Dislaimer: The author of this post is Reine Farhat, LebNet’s Communications Specialist. She has tested both Instabeat products and this is her review]
As someone who personally tested both the old and the new product of Instabeat, I can appreciate the time it took to launch the new version.
Instabeat is a swimming device that gets attached to swim goggles to monitor swimmers’ heart rate in real-time and display the results through color coding on the corner of their goggles. Each of the three colors (green, blue and red) signal a different heart rate range and pushes swimmers to go faster or maintain their pace.
After the swimming session is over, the 27 gram-device takes about 30 seconds to sync with the smartphone application before displaying information about the distance, workouts, the average pace, lap time, peak performance among other data.
The new version of the product was officially launched on July 18, 2019 and can now be ordered from the website.
The reason why founder Hind Hobeika, a competitive swimmer and engineer, wanted to create Instabeat is because when she used to train, she often had to stop her workout for a minute to measure her heart rate – which she calls the most important indicator for enhancing performance. She did not want to use devices like the watch, the belt or the finger clip because they added too much drag to her movement.
I pre-ordered the first version of the product back in 2013 from the crowdfunding platform IndieGoGo and tested it months later. It didn’t fit most of the swim goggles I brought and I honestly wasn’t impressed with the performance: the light wasn’t always working, water was leaking inside my goggles and I had synching problems. I wasn’t the only person facing such issues.
“When we launched the first product, we started too big. We had a crowdfunding campaign, we started shipping and started having many functional and manufacturing problems until it didn’t make sense to keep manufacturing anymore. We decided to stop and start again from scratch,” said Hobeika in an interview with LebNet.
Another mistake Hobeika admitted making was testing the product with Lebanese swimmers only. “Most of the head shapes and swimming styles [in Lebanon] are fairly similar and when we shipped to different countries we understood the complexity of other faces. One of the advantages of being in the US is that it’s so multicultural. In our second testing, we made sure to bring people from different [ethnicities].”
Olympic swimmer Sabine Hazboun using Instabeat.
In 2016, while in London, Hobeika met Jawbone co-founder Alexander Asseily, who worked closely with her on redesigning the product, picking key contractors, building a new team and avoiding previous manufacturing mistakes.

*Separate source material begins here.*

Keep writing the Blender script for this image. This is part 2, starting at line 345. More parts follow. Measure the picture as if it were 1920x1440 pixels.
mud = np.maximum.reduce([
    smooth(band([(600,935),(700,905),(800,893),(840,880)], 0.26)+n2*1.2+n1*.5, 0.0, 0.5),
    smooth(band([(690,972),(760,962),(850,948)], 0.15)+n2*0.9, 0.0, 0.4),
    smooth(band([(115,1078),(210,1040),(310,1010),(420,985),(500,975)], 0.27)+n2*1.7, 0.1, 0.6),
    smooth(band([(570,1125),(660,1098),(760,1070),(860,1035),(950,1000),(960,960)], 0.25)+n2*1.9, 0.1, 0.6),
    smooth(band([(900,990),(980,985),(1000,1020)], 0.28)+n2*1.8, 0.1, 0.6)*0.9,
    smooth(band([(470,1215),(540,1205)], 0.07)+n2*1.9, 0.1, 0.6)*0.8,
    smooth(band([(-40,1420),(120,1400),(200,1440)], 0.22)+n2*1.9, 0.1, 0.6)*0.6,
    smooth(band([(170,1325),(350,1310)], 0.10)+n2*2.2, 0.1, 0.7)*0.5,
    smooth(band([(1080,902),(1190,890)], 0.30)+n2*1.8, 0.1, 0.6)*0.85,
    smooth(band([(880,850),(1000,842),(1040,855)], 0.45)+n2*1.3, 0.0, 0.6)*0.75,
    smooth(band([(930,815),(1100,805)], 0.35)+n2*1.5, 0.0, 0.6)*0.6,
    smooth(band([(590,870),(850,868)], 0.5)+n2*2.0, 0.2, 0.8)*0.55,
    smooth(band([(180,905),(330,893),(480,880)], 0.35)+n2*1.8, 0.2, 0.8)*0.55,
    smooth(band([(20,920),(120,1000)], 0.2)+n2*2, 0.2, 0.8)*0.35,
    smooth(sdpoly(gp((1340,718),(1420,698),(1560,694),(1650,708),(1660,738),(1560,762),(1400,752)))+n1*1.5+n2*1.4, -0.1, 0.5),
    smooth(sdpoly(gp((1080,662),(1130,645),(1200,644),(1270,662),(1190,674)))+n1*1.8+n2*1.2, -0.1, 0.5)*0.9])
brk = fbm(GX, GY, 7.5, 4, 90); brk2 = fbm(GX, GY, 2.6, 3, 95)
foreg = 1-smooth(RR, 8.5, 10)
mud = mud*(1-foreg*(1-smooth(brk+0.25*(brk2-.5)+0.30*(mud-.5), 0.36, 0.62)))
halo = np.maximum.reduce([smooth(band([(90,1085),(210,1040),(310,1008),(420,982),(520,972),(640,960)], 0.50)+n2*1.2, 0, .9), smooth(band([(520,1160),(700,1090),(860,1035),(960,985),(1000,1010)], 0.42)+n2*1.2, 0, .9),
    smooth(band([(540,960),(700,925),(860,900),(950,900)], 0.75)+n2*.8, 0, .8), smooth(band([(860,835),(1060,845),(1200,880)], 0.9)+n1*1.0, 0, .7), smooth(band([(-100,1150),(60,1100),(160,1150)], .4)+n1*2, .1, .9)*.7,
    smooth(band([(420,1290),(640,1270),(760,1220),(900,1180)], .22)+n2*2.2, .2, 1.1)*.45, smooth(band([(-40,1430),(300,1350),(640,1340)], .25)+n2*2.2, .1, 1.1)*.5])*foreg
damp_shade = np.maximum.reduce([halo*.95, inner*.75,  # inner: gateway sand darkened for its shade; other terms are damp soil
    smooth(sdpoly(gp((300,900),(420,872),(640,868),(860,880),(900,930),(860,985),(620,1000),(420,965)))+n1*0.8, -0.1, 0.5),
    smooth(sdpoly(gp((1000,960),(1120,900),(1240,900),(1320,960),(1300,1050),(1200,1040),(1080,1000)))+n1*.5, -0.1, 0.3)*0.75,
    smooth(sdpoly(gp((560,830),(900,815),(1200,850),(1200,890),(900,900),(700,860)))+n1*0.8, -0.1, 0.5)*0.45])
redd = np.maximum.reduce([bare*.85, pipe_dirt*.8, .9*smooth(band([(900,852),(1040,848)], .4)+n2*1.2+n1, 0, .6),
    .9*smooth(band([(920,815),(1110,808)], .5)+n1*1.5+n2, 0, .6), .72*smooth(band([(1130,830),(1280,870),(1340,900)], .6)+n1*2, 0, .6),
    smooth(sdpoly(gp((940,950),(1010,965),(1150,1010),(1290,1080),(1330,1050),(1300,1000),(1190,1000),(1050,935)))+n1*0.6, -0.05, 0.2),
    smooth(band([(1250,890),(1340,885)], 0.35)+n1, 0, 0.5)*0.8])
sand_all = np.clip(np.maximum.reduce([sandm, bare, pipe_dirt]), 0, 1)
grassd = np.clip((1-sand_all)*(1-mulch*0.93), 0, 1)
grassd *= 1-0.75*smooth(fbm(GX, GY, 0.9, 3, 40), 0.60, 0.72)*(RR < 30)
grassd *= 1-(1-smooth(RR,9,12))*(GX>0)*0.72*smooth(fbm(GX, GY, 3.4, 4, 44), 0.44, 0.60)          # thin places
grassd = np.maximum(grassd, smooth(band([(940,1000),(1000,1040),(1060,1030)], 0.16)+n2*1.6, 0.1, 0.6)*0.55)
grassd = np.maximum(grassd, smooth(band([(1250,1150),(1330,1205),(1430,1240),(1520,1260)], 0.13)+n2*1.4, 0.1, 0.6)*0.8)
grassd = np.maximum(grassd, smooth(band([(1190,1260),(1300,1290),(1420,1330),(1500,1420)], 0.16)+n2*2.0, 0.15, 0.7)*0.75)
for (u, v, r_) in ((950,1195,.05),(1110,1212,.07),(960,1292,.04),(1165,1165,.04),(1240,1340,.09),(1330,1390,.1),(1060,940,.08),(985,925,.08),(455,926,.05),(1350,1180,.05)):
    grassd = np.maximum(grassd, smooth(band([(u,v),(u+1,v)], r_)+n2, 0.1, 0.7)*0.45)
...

Hobeika and her team approached around 50 manufacturers in the US but none of them had the right machinery, expertise nor were they willing to take a chance on her. She teamed up with a big manufacturer in China but shortly after, the company changed its project manager and its priorities and sadly Instabeat was no longer part of them.
“That’s the problem with working with big partners. You don’t know when their teams and priorities change and when you’re a super small company, you don’t move the needle when it comes to money. When that happened we started looking for smaller manufacturers.”
That’s when Hobeika moved to China to monitor manufacturing closely and get the ball rolling.
“It was hard to look at photos [from the US] and trying to understand what the problem is without testing the product. So I went to China to stay for a week or two, but I saw that everything moves so quickly there.” She would brainstorm the problem with the manufacturing team, go to the pool and test and the next morning try to implement a new solution.
She ended up staying in China for 9 months before the new product was ready to hit the US market again. According to Instabeat’s press release, the development of the product included over 250 swimmers and triathletes including Olympic swimmer Sabine Hazboun and Ironman World Champion Leanda Cave. Testers swam with 11 different swim goggles each – pushing, flipping and turning – confirming the device’s ultra low-weight and low-profile design make it feel nonexistent without sacrificing accuracy. The company has raised a total of $6M in funding to date from Berytech Fund, Wamda Capital, Jabbar Capital, and angel investors. It has spent a total of 8 years on R&D between Lebanon, China and the US.
The product can now be ordered from the website for $249 and shipped within the US in less than 10 days.
From someone who has been familiar with some of the technical issues found in the first version of Instabeat, and who has tested the second one, I am happy to see how Hobeika has come a long way to improve swimmers’ experience and introduce a seamless product that will help them every stroke of the way.